[Start]
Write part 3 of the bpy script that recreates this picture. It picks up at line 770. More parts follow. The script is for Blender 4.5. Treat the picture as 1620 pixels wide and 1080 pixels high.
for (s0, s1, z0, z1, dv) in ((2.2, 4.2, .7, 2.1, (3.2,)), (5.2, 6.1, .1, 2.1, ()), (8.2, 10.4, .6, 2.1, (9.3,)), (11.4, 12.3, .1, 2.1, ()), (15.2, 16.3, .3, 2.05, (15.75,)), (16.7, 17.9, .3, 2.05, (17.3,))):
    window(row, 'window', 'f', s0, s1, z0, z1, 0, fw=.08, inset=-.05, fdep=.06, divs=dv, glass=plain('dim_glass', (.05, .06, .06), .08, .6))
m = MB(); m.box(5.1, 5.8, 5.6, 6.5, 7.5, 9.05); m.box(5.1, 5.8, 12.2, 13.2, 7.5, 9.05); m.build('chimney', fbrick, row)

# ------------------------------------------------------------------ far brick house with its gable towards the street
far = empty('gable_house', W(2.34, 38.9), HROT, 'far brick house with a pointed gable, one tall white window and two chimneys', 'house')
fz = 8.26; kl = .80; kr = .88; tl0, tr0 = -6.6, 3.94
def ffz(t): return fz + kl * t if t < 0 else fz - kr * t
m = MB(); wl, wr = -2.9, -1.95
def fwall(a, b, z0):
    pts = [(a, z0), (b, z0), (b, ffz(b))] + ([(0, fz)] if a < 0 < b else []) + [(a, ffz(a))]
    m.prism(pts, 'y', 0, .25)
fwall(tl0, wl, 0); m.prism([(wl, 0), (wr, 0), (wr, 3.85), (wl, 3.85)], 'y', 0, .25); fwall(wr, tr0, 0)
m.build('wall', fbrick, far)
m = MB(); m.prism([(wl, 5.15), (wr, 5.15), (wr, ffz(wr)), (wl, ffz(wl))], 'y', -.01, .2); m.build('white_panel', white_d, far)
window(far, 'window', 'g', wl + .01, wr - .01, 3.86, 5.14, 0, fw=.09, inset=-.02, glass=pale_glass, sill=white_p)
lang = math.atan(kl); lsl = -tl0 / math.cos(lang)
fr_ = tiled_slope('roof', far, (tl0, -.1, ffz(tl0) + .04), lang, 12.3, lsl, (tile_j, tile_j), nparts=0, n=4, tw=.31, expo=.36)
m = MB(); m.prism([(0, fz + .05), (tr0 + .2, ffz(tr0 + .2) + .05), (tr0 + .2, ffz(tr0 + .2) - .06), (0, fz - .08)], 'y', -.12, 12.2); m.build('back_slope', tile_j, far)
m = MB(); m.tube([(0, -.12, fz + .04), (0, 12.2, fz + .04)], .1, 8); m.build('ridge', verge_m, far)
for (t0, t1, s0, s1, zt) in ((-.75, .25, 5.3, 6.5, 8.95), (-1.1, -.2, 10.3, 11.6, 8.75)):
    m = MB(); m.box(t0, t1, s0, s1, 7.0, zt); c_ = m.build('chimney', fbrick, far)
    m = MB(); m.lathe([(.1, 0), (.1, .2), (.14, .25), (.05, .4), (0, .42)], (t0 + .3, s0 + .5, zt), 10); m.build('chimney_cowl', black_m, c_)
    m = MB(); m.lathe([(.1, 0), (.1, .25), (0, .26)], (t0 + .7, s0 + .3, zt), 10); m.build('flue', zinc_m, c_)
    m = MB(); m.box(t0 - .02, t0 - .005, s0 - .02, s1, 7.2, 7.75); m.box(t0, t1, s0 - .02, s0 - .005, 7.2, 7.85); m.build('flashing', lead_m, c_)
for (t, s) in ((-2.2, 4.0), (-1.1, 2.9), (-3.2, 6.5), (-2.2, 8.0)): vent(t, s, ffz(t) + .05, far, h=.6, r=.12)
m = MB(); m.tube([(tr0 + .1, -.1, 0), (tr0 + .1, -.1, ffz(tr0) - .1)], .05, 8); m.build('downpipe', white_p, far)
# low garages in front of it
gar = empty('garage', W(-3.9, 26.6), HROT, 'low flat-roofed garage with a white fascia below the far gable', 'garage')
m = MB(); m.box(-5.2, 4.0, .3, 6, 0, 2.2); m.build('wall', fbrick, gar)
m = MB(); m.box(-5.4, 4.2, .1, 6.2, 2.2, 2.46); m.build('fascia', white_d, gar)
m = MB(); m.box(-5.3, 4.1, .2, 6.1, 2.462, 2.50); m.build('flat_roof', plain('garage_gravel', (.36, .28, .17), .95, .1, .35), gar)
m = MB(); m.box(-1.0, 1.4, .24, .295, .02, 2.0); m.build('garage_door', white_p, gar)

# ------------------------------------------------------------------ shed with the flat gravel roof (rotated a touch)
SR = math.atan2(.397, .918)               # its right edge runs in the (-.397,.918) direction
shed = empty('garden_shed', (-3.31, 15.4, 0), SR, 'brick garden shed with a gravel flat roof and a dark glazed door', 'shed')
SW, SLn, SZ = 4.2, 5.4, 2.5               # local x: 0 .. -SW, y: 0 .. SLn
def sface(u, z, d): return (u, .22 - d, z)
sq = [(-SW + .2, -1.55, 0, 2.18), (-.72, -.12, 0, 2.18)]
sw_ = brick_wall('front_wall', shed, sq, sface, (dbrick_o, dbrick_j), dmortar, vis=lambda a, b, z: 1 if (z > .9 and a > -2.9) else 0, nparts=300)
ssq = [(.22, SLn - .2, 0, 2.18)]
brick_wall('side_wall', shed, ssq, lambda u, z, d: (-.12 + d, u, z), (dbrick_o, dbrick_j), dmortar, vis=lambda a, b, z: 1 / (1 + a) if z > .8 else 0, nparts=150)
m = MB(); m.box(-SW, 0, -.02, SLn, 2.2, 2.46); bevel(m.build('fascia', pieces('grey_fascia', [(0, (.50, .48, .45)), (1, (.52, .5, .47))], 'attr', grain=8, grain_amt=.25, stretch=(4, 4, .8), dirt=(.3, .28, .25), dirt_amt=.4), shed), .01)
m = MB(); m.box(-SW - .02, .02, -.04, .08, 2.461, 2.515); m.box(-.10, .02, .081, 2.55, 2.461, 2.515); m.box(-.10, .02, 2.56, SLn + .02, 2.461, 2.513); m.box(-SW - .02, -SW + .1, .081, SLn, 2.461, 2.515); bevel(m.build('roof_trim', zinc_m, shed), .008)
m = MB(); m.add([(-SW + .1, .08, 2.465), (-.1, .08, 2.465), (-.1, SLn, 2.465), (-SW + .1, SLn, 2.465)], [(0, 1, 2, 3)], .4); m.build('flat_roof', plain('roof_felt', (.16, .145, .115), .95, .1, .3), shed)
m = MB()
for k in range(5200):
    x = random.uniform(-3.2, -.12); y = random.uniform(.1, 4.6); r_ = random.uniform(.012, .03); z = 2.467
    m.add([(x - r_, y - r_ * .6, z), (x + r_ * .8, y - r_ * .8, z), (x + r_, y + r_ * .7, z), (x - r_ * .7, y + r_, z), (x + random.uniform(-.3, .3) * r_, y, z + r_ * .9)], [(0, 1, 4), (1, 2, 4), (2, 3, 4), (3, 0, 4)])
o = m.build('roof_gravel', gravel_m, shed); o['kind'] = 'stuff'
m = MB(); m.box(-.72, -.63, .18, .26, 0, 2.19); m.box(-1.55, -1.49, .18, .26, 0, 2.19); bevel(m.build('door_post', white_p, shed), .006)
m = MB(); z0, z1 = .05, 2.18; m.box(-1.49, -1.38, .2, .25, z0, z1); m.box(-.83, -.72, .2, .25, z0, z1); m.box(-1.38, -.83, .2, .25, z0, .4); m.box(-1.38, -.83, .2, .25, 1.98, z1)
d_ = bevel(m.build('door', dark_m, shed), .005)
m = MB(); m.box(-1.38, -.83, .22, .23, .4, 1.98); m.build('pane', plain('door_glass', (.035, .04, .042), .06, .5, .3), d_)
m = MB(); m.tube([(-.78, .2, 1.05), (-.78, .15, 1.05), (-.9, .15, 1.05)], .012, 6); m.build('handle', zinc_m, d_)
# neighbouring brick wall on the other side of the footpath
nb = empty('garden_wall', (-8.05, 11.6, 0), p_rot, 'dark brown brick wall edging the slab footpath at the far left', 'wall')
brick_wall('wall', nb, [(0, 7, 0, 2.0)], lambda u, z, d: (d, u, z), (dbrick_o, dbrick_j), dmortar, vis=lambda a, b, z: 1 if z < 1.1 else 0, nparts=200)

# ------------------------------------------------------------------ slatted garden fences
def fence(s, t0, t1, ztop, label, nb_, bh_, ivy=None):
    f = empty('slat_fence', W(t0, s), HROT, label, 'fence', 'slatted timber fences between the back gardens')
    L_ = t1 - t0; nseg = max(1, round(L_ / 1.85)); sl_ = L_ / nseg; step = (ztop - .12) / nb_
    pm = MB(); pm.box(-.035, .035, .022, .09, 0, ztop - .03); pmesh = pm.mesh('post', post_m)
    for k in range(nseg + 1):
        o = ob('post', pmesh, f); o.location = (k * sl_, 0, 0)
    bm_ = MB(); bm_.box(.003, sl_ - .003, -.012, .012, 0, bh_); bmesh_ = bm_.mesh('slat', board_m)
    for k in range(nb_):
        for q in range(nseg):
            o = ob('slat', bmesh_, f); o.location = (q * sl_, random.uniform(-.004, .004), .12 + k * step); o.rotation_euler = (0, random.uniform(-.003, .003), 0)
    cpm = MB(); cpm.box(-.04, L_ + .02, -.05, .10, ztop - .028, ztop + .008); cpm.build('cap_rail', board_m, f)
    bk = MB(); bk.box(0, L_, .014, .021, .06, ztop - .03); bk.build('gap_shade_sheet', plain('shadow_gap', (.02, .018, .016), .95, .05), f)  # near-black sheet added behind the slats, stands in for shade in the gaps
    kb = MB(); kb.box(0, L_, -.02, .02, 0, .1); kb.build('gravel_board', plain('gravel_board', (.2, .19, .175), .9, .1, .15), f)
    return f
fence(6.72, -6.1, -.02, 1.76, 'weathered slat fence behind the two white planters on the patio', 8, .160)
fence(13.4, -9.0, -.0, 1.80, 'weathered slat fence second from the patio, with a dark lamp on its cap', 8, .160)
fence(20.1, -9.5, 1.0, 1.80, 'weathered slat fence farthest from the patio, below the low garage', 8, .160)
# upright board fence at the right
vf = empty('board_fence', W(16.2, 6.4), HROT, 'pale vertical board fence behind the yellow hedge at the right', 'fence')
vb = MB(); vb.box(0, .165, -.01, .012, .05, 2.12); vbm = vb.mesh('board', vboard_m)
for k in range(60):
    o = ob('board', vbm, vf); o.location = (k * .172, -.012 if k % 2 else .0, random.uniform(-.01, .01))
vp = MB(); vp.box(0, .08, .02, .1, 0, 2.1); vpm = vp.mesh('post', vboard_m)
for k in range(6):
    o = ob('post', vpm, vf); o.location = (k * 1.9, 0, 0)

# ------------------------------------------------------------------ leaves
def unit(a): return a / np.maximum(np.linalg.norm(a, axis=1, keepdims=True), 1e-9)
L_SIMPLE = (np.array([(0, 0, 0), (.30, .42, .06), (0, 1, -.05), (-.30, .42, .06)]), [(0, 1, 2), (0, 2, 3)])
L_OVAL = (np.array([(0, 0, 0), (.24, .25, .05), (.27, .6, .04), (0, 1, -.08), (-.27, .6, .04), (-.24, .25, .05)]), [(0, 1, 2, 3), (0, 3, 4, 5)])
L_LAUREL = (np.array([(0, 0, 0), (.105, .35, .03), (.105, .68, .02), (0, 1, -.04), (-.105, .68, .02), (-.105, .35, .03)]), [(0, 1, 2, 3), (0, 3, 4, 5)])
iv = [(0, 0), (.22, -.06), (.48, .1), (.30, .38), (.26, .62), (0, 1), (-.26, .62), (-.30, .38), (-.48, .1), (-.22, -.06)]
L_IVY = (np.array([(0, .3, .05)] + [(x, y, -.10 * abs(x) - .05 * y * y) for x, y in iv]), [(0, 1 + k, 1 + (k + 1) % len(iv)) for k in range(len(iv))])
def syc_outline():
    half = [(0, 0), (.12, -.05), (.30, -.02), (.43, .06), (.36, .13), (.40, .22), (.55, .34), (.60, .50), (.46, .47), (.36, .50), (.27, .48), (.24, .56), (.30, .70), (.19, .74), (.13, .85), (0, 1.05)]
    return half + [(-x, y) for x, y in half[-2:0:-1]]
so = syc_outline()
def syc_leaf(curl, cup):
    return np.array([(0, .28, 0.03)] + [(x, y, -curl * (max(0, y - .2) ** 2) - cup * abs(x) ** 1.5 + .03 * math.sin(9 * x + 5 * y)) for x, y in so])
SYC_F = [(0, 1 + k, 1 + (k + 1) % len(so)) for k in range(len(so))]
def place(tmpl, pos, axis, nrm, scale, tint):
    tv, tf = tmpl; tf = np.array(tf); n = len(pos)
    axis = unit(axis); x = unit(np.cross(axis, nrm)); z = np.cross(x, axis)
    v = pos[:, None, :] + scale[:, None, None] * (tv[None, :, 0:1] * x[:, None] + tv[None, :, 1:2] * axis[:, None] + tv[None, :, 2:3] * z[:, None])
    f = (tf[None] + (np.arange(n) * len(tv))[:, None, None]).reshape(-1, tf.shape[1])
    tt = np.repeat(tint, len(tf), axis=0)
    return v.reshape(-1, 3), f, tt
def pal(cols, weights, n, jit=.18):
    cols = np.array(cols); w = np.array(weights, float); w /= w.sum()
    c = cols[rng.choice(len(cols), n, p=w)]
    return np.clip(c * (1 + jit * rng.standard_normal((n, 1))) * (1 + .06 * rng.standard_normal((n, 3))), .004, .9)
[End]
Please write out the material word for word from its first line through the line holding "m = MB(); m.box(5.1, 5.8, 5.6, 6.5, 7.5, 9.05);", including both, and no line past it.

Write part 3 of the bpy script that recreates this picture. It picks up at line 770. More parts follow. The script is for Blender 4.5. Treat the picture as 1620 pixels wide and 1080 pixels high.
for (s0, s1, z0, z1, dv) in ((2.2, 4.2, .7, 2.1, (3.2,)), (5.2, 6.1, .1, 2.1, ()), (8.2, 10.4, .6, 2.1, (9.3,)), (11.4, 12.3, .1, 2.1, ()), (15.2, 16.3, .3, 2.05, (15.75,)), (16.7, 17.9, .3, 2.05, (17.3,))):
    window(row, 'window', 'f', s0, s1, z0, z1, 0, fw=.08, inset=-.05, fdep=.06, divs=dv, glass=plain('dim_glass', (.05, .06, .06), .08, .6))
m = MB(); m.box(5.1, 5.8, 5.6, 6.5, 7.5, 9.05); m.box(5.1, 5.8, 12.2, 13.2, 7.5, 9.05); m.build('chimney', fbrick, row)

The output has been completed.